Am I just hormonal? Is this an excuse not to finish school? Will I hate myself forever by giving up now?

12.01.2008

Ever heard of the Academic Zodiac?

lu-lu-lunacy!
Apparently there is a modern "scientific astrology" practice for those who are aware of NASA... in other words, intuitive people are leaning toward the specific.

Geez, the data this guy Klaudio Zic has gathered and interpreted is immense, yet it is all just as immature and arbitrary as any newspaper horoscope. He cites the "coincidence" of the WTC tragedy happening precisely when the Moon entered Orion and Osama bin Laden's charts reveal his Moon in Orion... whatever. Do we really have to believe that the stars can predict or reflect our instances on earth to have reverance for them?

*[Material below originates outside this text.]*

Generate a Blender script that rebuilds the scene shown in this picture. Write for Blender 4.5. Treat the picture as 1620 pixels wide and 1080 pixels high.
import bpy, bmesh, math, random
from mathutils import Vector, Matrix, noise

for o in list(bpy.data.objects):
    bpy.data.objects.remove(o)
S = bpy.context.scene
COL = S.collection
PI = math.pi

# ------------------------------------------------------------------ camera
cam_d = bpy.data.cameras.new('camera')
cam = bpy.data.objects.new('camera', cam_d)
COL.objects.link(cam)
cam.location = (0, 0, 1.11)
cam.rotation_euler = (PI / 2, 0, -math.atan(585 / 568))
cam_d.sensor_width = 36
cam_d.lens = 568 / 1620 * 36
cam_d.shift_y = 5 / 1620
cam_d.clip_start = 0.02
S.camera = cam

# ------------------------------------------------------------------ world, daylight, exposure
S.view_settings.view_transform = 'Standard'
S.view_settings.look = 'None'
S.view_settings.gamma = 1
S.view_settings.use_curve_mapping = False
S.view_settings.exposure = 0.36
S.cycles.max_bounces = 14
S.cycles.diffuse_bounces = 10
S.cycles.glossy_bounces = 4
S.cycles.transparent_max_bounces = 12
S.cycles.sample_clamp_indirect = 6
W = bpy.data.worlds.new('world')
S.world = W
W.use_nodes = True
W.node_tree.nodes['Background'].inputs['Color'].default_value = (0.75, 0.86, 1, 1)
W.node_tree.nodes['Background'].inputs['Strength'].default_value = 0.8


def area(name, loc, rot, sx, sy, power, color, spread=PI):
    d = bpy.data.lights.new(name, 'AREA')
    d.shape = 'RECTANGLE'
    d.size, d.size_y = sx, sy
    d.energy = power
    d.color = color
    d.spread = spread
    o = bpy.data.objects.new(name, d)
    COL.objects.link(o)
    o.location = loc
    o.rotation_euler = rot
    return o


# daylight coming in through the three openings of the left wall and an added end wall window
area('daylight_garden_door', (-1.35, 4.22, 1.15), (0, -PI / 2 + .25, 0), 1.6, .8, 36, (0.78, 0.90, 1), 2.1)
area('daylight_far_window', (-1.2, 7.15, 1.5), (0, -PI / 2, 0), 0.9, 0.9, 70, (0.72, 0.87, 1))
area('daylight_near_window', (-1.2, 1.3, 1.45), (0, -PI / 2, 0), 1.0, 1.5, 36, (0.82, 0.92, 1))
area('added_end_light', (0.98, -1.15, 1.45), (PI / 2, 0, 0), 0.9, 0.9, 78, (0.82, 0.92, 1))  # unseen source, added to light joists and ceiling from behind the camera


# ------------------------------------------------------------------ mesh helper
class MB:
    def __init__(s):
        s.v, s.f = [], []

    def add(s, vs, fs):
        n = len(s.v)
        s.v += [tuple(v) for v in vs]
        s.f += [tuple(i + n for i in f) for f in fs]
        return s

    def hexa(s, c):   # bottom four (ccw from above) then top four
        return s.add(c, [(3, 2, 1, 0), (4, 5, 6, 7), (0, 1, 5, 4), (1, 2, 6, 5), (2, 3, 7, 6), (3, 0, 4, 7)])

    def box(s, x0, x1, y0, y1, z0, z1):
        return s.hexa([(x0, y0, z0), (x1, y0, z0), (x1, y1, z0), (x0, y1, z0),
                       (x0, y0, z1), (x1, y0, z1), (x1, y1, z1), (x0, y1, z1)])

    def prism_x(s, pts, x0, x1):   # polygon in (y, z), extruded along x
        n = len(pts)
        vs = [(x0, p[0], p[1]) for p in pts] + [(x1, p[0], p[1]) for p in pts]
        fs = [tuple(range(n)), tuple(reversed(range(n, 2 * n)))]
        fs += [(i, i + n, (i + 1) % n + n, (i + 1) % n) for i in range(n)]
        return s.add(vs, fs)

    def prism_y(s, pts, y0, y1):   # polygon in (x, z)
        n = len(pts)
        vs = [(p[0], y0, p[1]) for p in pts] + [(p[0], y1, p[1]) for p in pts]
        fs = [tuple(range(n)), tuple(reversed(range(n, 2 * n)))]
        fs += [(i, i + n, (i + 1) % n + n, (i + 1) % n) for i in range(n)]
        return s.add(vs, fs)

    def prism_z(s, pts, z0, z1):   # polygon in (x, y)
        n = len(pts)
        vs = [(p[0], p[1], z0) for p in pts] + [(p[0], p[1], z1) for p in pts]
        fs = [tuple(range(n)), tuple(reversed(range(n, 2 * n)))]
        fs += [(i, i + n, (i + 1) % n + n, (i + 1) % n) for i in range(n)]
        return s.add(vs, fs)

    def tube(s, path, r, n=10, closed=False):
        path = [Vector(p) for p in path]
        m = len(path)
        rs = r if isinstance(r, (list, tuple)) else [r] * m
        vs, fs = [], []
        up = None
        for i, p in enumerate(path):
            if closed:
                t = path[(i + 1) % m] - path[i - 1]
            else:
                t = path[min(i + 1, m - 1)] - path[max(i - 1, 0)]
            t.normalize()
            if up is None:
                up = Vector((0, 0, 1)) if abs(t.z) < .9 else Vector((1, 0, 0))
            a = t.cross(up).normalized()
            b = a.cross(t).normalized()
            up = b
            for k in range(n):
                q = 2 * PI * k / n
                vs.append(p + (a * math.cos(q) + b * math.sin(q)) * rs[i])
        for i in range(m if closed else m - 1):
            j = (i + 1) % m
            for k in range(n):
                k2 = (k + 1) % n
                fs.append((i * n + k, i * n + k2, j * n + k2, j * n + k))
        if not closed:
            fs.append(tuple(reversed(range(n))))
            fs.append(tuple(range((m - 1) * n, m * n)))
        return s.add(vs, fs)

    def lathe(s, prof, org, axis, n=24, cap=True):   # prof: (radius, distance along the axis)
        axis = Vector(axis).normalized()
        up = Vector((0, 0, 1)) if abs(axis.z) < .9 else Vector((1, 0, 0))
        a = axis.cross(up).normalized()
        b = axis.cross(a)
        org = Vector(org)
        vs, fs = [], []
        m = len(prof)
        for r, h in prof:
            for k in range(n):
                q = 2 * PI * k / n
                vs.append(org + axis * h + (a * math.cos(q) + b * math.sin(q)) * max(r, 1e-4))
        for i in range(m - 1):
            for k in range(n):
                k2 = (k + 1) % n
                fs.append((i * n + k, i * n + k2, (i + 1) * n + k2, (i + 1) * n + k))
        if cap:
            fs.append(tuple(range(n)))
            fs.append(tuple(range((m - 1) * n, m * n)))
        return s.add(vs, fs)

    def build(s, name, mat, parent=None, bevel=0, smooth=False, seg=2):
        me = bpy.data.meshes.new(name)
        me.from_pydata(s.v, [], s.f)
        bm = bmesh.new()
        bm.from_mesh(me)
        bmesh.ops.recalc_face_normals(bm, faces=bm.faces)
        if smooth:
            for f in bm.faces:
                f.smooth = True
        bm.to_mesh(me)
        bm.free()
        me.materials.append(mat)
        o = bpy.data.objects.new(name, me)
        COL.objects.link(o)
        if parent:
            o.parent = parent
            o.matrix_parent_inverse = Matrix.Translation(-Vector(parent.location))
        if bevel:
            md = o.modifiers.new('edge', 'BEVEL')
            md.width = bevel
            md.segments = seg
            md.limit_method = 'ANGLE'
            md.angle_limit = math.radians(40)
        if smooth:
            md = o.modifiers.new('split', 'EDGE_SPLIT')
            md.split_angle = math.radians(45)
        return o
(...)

This Academic Zodiac is not based on the geocentric, misguided astrology practices that have been incorrect for over 2,000 years, he claims. I am well aware that the earth has shifted and that the planets have no physical resemblance to the Roman gods' personality traits, but my intuition is guided more by how I know a person. I try not to pull out a random noun or adjective, apply it to an astrological sign, and continue to use that word for future interpretations. I think there is something much bigger and much more mysterious to us than anything we could determine. Shuffling tarot cards is not a warm-up to get my psychic energies flowing- it is simply an exercise in blanking out; then I am ready to absorb, with guidance, a visual influence.